Unlike the other Black characters whose temporary awakenings are triggered by the flash of a camera, Georgina’s resistance frequently surfaces without external provocation, as though her consciousness refuses full submersion. That distinction carries symbolic weight. Black women are often expected to metabolize distress internally, to manage trauma privately while maintaining external functionality. Georgina’s internal struggle reflects this dynamic; her strength is not triumphant but contained, not empowering but obligatory.

Her moments of rupture also seem most pronounced in proximity to Chris, reinforcing a longstanding cultural expectation that Black women must protect Black men, even at their own expense. This expectation, rooted in histories of racial violence and communal survival, has frequently positioned Black women as emotional stabilizers and silent guardians, absorbing strain in order to shield others. Georgina’s resistance aligns with this pattern; even while imprisoned within her own body, she strains toward awareness in ways that suggest warning, protection, and duty. Her strength is not a freely chosen trait but a structural demand.

The film’s broader critique of pseudo-progress deepens this reading. The Armitages pride themselves on liberalism, cultural awareness, and racial tolerance, yet their admiration of Black bodies masks a violent entitlement to them. Similarly, contemporary portrayals of the “strong Black woman” often masquerade as empowerment while preserving the expectation of limitless endurance. When resilience becomes the defining characteristic of a demographic group, vulnerability becomes suspect, and rest becomes indulgent. Strength, under these conditions, transforms into confinement.

The endurance myth is seductive because it appears flattering; survival is admirable, perseverance is dignified, and resilience signals capability. However, when Black women are mystified as superhuman, their pain risks being minimized, their exhaustion overlooked, and their fragility denied. The historical Mammy was portrayed as uniquely suited to labor and emotional burden; the modern strong Black woman is praised for similar traits under the language of independence and empowerment. Both frameworks risk reducing Black womanhood to functionality.

Through Georgina, Get Out gestures toward the cost of that reduction.

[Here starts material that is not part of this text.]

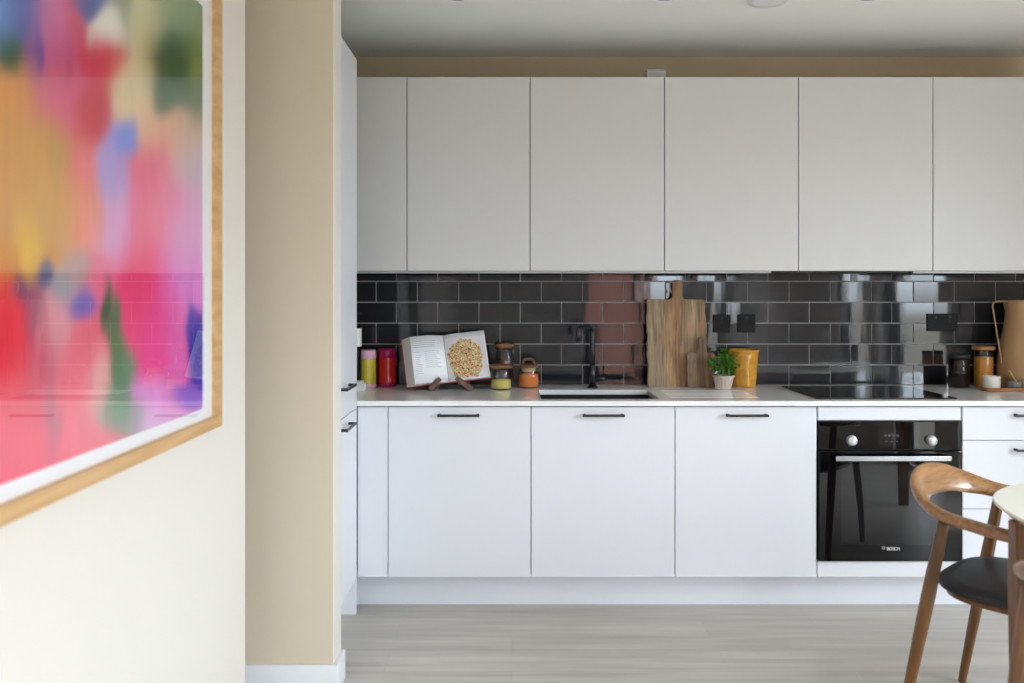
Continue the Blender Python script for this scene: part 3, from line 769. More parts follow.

Her fractured expressions and subtle defiance reveal that strength and captivity can coexist, and that endurance does not necessarily signal liberation. Although the film centers Chris’s escape as its triumphant resolution, Georgina’s confinement lingers as an unresolved tension, mirroring a cultural reality in which Black women’s suffering is foundational yet rarely foregrounded.

In this sense, Get Out does more than critique overt racism; it exposes the evolution of archetypes that persist beneath the surface of progress. The Mammy figure has not vanished; she has been modernized, aestheticized, and reframed. What remains constant is the expectation that Black women will endure.

True progress in representation would allow Black women to be complex without being invulnerable, resilient without being required to withstand everything, strong without being stripped of softness. Survival is powerful, but it should not be compulsory.